On 08.03.2015 04:32, Anthony D'Atri wrote:

1) That's an awful lot of mons.  Are they VM's or something?  My sense is that mons >5 have diminishing returns at best.  
 
We have application cluster and ceph as storage solution, cluster consists of six servers, so we've installed monitor on every one of them, to have ceph cluster sane (quorum) if server or two of them goes down. As far as I know there is no limit or recommended number, could you please point out some issue with higher number of mons? We are going to deploy another mons on new storage nodes, or is it not necessary/recommended to have mon on node with osds?

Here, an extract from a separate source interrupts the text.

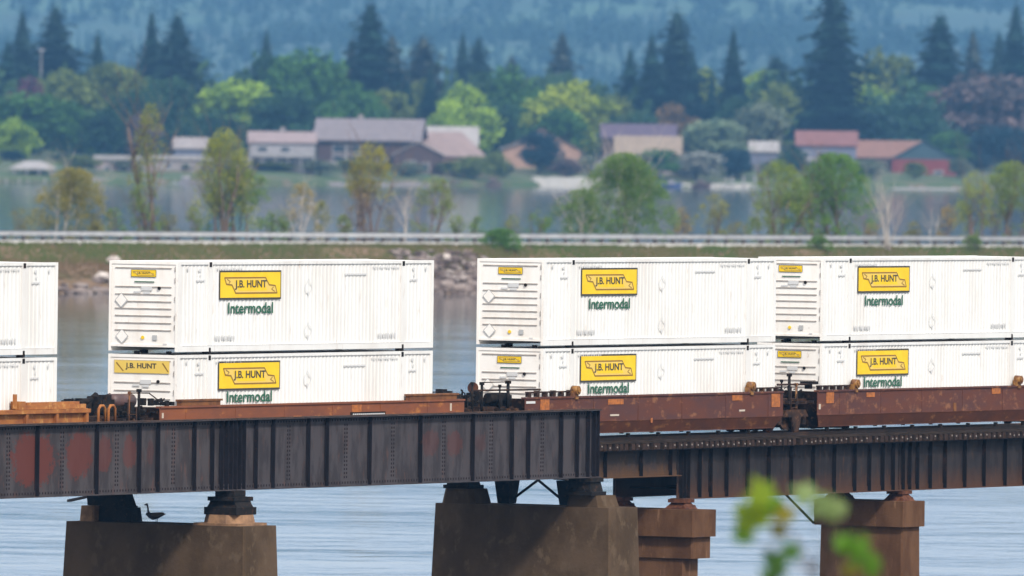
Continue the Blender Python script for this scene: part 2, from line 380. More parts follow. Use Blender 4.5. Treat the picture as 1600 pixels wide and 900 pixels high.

2) Only two OSD nodes?  Assume you aren't running 3 copies of data or racks.  
 
 for now, only 2 copies. We are not running vms ,so we could lost few objects without any issue (objects are directly accessed with librados), maybe later in final state which means 6 storage nodes we switch settings to 3 copies 
 
3) The new nodes will have fewer OSD's?   Be careful with host / OSD weighting to avoid a gross imbalance in disk utilization.   
 
yes fewer, but OSD are weighted according disk size (we are using https://github.com/ceph/ceph/blob/master/src/ceph-osd-prestart.sh for calculation), and node weight should be sum of osd's weight, there should be no problem. But regarding number of OSD's
we have 36 and all big clusters around on internet have like 24 osd per node and I was not able to find any best practice regarding count of osds per node and we are going to reduce count of them. 
 
There are two options:
 
1) move few discs to new node, to have 3 nodes each 30 osd, this will lower data density per node
or
2) migrate discs to sw raid0, 2 discs per raid, from 36 it will become 18osd with better io performance per osd and same data density (raid is not recommended at all, but as redundancy solution, why not for performance use case? )
 
 

4) I've had experience tripling the size of a cluster in one shot, and in backfilling a whole rack of 100+ OSD's in one shot.  Cf.  BÖC's 'Veteran of the Psychic Wars'.  I do not recommend this approach esp.  if you don't have truly embarrassing amounts of RAM.  Suggest disabling scrubs / deep-scrubs, throttling the usual backfill / recovery values, including setting recovery op priority as low as 1 for the duration.  
 
deep-scrub is disabled (we have short ttl or sliding window for our data, most of objects are going to be deleted in 3 days anyway, you can imagine our ceph use case as two days fifo queue ) and recovery values already lowered, because ceph is sometimes throwing discs away (and we are putting them back), so basically it is recovering most of the time.This issue with unresponsive osds is reason why we want to reduce count of them. We are suspecting that we have too many osd per node.
 
 Deploy one OSD at a time.  Yes this will cause data to move more than once.  But it will also minimize your exposure to as-of-yet undiscovered problems with the new hardware, and the magnitude of peering storms.   And thus client impact.   One OSD on each new system, sequentially.   Check the weights in the CRUSH map.  Time backfill to HEALTH_OK.  Let them soak for a few days before serially deploying the rest.  
 
Thanks for that, so we will start with one new osd per night.